Originally posted by ngchunter
Originally posted by Acidtastic
if this Spanish team have come forward to say different, why shouldn't they be believed? are they not credible?
They haven't said anything that makes sense. They haven't given an orbit for the object, so they have no way of claiming it's a solar system object. All I see right now is an appeal to authority based on the fact that they call themselves astronomers. Well then they must be astronomers, right? We don't even know their names.
Originally posted by Archirvion
The fun thing is that its a bigger chance that everyone on this forum wins 1000 billion dollar each by tomorrow than actually any of the post readers\writers are even close to understanding this topic.
Originally posted by Acidtastic
Which is the reason I ask, I've not heard of the starviewer team outside of this thread. Do we know if they are credible or not?
If it's up to NASA to tell us if there really is a brown dwarf out there, we'd be left with situation "I wondered why the baseball was getting bigger, then it hit me"

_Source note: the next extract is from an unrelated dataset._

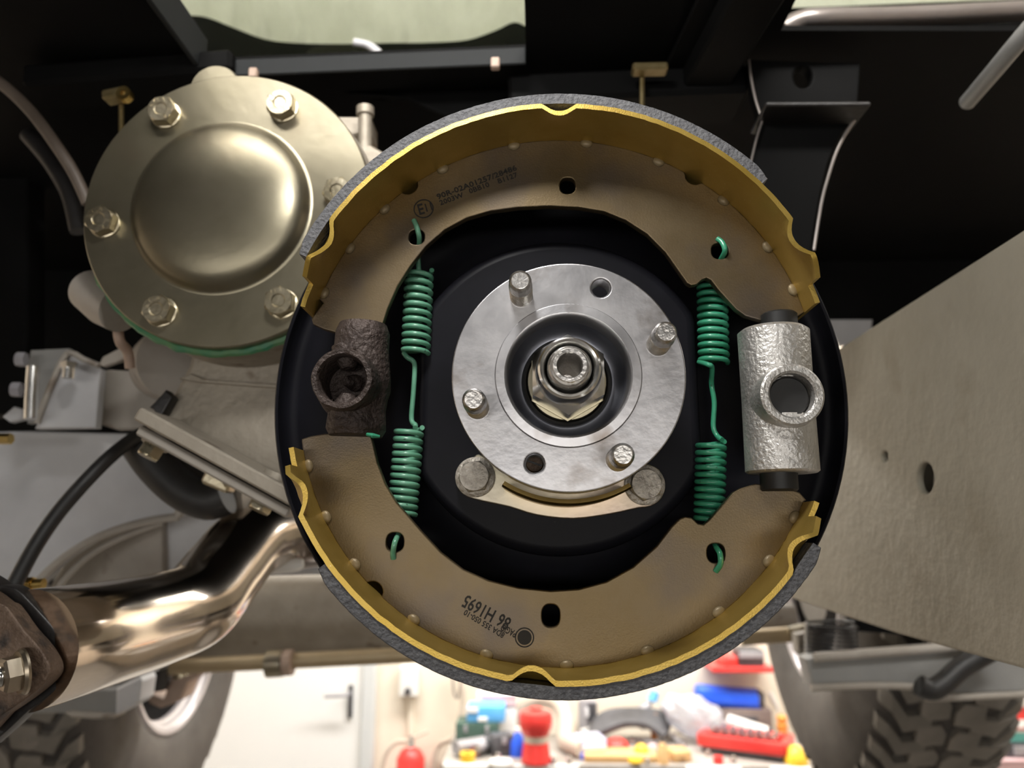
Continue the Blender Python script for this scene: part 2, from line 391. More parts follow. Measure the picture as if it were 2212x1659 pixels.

I wonder if there are records that show that a super nova went off? Isn't this super nova supposed to be 150 years old?
Originally posted by jazz10
S&f for the thread
Nice one. See you have still got the nay sayers lol
Originally posted by cluelessnoob
At first I was content with the explanation that it was venus, but then it was announed on our local news some 3 weeks ago that "the bright light you are seeing is in fact NOT Venus, but a supernova which is behind venus" ie venus is no longer visible because something much bigger is behind it...is it g1.9 that they are referring to?
Would that appear in the same position as venus making it no longer discernable?
I'm confused, and when I visited the news network's website to watch the article again and record the name of the supernova they had mentioned, there was no record of such an article which further stimulated my spidey senses :-)
What's really absurd is the idea that the supernova (or G1.9) was, or is, inside or anywhere near the solar system at all. A supernova would have destroyed the solar system entirely.